Return each line that holds the word "dome".

╭─ Available data

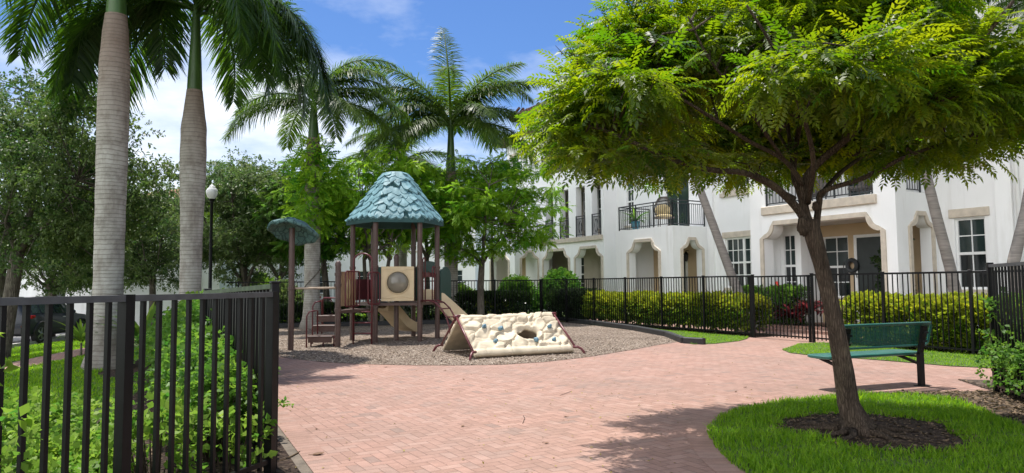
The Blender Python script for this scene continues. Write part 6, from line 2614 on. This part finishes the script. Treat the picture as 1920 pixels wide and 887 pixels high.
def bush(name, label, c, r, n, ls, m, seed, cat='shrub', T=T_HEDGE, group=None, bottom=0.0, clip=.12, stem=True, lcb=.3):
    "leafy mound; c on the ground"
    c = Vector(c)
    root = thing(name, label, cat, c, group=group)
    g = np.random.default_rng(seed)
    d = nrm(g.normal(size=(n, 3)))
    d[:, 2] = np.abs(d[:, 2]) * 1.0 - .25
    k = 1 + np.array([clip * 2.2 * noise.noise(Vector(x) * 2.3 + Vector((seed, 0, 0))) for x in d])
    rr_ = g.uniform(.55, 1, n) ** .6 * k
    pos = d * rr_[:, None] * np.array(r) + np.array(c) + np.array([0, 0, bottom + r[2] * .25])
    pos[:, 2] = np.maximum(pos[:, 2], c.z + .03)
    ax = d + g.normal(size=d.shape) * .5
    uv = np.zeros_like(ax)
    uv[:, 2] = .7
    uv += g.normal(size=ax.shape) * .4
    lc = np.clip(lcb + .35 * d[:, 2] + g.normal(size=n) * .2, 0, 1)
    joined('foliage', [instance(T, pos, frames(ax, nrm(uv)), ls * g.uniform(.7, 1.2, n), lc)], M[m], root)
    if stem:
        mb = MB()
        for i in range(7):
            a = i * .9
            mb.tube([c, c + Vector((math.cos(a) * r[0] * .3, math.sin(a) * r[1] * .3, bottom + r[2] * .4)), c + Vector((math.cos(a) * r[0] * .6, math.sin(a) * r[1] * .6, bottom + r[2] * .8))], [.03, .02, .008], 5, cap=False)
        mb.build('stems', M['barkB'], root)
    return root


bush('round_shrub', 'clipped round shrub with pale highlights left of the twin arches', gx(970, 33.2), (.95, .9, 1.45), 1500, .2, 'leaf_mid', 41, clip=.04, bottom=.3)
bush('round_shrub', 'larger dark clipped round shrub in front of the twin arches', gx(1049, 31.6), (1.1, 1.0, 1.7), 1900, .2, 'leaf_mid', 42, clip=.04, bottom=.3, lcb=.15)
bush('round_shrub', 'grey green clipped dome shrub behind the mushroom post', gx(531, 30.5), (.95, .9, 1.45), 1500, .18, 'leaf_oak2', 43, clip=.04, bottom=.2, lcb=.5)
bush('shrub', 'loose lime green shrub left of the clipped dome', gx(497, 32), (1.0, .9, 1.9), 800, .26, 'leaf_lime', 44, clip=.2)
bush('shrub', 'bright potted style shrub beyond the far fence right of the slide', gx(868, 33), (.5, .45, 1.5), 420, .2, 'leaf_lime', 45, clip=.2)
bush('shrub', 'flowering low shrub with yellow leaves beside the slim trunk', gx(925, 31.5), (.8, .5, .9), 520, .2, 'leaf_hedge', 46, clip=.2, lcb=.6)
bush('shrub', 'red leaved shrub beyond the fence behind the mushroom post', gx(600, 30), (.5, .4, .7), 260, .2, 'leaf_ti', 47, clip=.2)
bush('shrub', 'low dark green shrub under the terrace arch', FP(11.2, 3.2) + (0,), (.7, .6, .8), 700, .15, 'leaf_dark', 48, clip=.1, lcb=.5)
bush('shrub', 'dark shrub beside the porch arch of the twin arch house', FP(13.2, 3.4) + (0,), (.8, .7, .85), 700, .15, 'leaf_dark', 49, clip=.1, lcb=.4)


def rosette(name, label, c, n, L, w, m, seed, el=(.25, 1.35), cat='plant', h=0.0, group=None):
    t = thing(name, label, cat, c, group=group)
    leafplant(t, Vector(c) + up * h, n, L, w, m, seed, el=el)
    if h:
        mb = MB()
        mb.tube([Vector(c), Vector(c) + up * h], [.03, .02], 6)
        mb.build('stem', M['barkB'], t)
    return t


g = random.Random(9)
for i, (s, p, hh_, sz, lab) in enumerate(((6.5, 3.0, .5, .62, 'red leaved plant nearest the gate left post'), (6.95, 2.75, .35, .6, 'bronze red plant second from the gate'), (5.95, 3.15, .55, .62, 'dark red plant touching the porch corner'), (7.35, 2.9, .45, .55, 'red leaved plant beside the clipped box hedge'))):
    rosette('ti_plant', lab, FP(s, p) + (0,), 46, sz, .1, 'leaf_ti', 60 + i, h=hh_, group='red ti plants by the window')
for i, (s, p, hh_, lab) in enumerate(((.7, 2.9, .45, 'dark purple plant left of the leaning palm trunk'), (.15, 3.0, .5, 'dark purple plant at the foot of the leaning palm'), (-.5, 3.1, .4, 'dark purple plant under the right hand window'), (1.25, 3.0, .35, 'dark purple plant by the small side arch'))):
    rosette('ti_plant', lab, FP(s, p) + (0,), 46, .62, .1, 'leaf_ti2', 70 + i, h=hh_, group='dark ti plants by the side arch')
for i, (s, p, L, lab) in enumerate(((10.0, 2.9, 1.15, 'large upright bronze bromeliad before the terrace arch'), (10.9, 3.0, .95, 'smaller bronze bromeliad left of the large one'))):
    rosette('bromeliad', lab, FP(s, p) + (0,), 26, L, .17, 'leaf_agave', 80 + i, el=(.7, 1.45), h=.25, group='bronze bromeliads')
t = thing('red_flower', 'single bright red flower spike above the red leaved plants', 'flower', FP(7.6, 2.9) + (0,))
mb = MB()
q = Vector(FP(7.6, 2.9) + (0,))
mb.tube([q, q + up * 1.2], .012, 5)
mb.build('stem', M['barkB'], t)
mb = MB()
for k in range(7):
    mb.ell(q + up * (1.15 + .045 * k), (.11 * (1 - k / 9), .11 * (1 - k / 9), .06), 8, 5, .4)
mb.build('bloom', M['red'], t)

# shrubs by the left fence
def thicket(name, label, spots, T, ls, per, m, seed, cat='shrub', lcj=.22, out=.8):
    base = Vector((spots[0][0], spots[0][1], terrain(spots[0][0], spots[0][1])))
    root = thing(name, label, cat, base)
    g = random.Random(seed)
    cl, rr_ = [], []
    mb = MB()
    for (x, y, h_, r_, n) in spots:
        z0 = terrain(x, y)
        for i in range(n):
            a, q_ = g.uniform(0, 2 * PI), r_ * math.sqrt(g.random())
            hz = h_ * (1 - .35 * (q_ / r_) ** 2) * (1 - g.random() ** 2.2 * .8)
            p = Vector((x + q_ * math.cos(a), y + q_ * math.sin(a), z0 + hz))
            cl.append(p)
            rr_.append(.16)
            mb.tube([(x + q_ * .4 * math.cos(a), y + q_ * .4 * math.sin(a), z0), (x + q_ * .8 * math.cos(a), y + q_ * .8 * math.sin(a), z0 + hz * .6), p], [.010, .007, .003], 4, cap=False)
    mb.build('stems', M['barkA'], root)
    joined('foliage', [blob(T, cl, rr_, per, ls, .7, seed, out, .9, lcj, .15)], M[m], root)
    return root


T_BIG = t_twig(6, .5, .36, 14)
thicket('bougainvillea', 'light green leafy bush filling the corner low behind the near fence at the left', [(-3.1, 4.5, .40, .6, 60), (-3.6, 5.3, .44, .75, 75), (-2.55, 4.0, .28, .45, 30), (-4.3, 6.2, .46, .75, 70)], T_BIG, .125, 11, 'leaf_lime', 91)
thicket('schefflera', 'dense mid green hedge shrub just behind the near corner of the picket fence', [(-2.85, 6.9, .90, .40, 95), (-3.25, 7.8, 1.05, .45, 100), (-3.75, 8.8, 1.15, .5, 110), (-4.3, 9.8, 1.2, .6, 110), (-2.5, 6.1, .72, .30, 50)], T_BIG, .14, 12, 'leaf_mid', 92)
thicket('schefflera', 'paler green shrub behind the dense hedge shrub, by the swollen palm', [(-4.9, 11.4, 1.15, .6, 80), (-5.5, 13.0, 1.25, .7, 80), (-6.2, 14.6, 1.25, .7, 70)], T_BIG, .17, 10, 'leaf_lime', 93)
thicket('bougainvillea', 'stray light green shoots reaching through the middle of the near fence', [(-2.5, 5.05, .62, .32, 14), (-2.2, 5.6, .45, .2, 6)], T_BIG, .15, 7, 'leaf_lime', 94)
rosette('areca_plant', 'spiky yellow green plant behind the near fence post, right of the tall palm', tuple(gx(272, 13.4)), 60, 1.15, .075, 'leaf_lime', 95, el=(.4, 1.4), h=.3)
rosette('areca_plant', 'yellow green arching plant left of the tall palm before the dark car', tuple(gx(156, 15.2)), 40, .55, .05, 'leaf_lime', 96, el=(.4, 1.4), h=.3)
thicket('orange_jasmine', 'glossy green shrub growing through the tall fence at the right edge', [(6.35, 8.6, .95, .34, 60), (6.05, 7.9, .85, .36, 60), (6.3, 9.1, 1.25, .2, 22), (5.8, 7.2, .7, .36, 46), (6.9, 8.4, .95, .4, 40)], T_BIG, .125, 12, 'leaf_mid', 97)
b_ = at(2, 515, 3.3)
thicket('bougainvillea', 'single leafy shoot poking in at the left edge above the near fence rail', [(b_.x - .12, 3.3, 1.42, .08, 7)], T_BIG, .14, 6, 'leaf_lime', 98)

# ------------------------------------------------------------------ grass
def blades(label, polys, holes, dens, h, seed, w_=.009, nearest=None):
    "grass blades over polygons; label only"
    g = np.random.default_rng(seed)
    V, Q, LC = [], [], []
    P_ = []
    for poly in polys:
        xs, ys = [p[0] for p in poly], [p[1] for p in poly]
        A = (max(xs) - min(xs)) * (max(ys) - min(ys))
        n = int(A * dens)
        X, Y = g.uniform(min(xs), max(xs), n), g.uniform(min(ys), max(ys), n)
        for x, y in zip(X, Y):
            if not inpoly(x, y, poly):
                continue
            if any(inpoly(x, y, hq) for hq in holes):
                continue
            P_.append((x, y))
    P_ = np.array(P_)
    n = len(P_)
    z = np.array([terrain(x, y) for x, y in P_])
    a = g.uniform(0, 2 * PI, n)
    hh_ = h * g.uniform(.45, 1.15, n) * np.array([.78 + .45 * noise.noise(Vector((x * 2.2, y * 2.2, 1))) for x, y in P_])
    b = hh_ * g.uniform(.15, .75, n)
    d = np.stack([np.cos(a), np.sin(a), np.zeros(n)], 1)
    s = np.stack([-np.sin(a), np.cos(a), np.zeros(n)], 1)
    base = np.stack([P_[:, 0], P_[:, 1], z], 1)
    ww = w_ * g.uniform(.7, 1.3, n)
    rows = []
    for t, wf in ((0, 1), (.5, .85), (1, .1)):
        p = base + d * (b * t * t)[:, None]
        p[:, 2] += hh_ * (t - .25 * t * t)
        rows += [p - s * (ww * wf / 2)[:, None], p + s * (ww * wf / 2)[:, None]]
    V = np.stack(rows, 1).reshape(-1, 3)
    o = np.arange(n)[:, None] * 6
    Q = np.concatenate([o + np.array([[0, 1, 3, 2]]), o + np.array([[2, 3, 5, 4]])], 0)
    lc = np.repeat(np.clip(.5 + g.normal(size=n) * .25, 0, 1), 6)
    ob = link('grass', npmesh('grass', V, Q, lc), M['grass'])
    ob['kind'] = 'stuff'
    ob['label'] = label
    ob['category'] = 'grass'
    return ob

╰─

■ **Response to this task**
bush('round_shrub', 'grey green clipped dome shrub behind the mushroom post', gx(531, 30.5), (.95, .9, 1.45), 1500, .18, 'leaf_oak2', 43, clip=.04, bottom=.2, lcb=.5)
bush('shrub', 'loose lime green shrub left of the clipped dome', gx(497, 32), (1.0, .9, 1.9), 800, .26, 'leaf_lime', 44, clip=.2)